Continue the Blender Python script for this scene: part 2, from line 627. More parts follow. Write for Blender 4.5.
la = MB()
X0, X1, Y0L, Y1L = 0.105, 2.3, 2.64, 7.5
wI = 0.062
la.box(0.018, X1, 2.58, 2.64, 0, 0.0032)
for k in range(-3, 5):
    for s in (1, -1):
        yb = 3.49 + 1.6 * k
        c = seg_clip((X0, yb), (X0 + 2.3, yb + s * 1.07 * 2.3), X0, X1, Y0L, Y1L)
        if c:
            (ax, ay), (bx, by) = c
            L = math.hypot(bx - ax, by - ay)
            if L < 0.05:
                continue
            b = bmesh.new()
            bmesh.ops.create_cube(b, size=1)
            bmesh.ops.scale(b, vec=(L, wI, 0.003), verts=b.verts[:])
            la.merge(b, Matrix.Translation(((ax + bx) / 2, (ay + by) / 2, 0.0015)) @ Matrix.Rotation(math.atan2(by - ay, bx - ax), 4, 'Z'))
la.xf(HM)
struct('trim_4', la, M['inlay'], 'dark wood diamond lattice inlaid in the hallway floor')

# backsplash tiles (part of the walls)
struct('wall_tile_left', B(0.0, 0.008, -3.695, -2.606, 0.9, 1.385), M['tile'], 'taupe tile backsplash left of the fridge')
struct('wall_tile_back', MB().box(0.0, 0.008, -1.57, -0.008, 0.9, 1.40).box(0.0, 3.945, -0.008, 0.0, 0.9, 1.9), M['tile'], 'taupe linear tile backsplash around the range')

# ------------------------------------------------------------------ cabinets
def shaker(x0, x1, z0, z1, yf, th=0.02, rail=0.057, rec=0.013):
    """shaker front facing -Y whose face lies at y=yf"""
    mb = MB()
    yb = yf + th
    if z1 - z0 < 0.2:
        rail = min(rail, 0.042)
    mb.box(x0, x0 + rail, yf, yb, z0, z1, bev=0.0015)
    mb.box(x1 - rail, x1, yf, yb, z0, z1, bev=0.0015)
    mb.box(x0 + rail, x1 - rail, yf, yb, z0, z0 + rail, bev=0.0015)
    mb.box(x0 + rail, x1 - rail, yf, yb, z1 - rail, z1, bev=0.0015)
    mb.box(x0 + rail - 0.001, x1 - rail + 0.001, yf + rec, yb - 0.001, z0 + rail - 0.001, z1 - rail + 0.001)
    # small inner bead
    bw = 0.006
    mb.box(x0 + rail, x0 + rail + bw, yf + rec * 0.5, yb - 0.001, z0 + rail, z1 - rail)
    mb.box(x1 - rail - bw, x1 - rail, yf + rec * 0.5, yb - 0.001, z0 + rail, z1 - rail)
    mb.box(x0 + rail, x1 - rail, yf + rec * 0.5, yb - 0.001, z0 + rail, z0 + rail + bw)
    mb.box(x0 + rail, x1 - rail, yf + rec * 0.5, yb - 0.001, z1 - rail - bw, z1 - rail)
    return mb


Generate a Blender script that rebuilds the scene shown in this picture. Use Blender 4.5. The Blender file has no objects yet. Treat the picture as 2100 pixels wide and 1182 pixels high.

Exercise: Copy the data above in full, character for character.

Finished exercise:
Continue the Blender Python script for this scene: part 2, from line 627. More parts follow. Write for Blender 4.5.
la = MB()
X0, X1, Y0L, Y1L = 0.105, 2.3, 2.64, 7.5
wI = 0.062
la.box(0.018, X1, 2.58, 2.64, 0, 0.0032)
for k in range(-3, 5):
    for s in (1, -1):
        yb = 3.49 + 1.6 * k
        c = seg_clip((X0, yb), (X0 + 2.3, yb + s * 1.07 * 2.3), X0, X1, Y0L, Y1L)
        if c:
            (ax, ay), (bx, by) = c
            L = math.hypot(bx - ax, by - ay)
            if L < 0.05:
                continue
            b = bmesh.new()
            bmesh.ops.create_cube(b, size=1)
            bmesh.ops.scale(b, vec=(L, wI, 0.003), verts=b.verts[:])
            la.merge(b, Matrix.Translation(((ax + bx) / 2, (ay + by) / 2, 0.0015)) @ Matrix.Rotation(math.atan2(by - ay, bx - ax), 4, 'Z'))
la.xf(HM)
struct('trim_4', la, M['inlay'], 'dark wood diamond lattice inlaid in the hallway floor')

# backsplash tiles (part of the walls)
struct('wall_tile_left', B(0.0, 0.008, -3.695, -2.606, 0.9, 1.385), M['tile'], 'taupe tile backsplash left of the fridge')
struct('wall_tile_back', MB().box(0.0, 0.008, -1.57, -0.008, 0.9, 1.40).box(0.0, 3.945, -0.008, 0.0, 0.9, 1.9), M['tile'], 'taupe linear tile backsplash around the range')

# ------------------------------------------------------------------ cabinets
def shaker(x0, x1, z0, z1, yf, th=0.02, rail=0.057, rec=0.013):
    """shaker front facing -Y whose face lies at y=yf"""
    mb = MB()
    yb = yf + th
    if z1 - z0 < 0.2:
        rail = min(rail, 0.042)
    mb.box(x0, x0 + rail, yf, yb, z0, z1, bev=0.0015)
    mb.box(x1 - rail, x1, yf, yb, z0, z1, bev=0.0015)
    mb.box(x0 + rail, x1 - rail, yf, yb, z0, z0 + rail, bev=0.0015)
    mb.box(x0 + rail, x1 - rail, yf, yb, z1 - rail, z1, bev=0.0015)
    mb.box(x0 + rail - 0.001, x1 - rail + 0.001, yf + rec, yb - 0.001, z0 + rail - 0.001, z1 - rail + 0.001)
    # small inner bead
    bw = 0.006
    mb.box(x0 + rail, x0 + rail + bw, yf + rec * 0.5, yb - 0.001, z0 + rail, z1 - rail)
    mb.box(x1 - rail - bw, x1 - rail, yf + rec * 0.5, yb - 0.001, z0 + rail, z1 - rail)
    mb.box(x0 + rail, x1 - rail, yf + rec * 0.5, yb - 0.001, z0 + rail, z0 + rail + bw)
    mb.box(x0 + rail, x1 - rail, yf + rec * 0.5, yb - 0.001, z1 - rail - bw, z1 - rail)
    return mb


Generate a Blender script that rebuilds the scene shown in this picture. Use Blender 4.5. The Blender file has no objects yet. Treat the picture as 2100 pixels wide and 1182 pixels high.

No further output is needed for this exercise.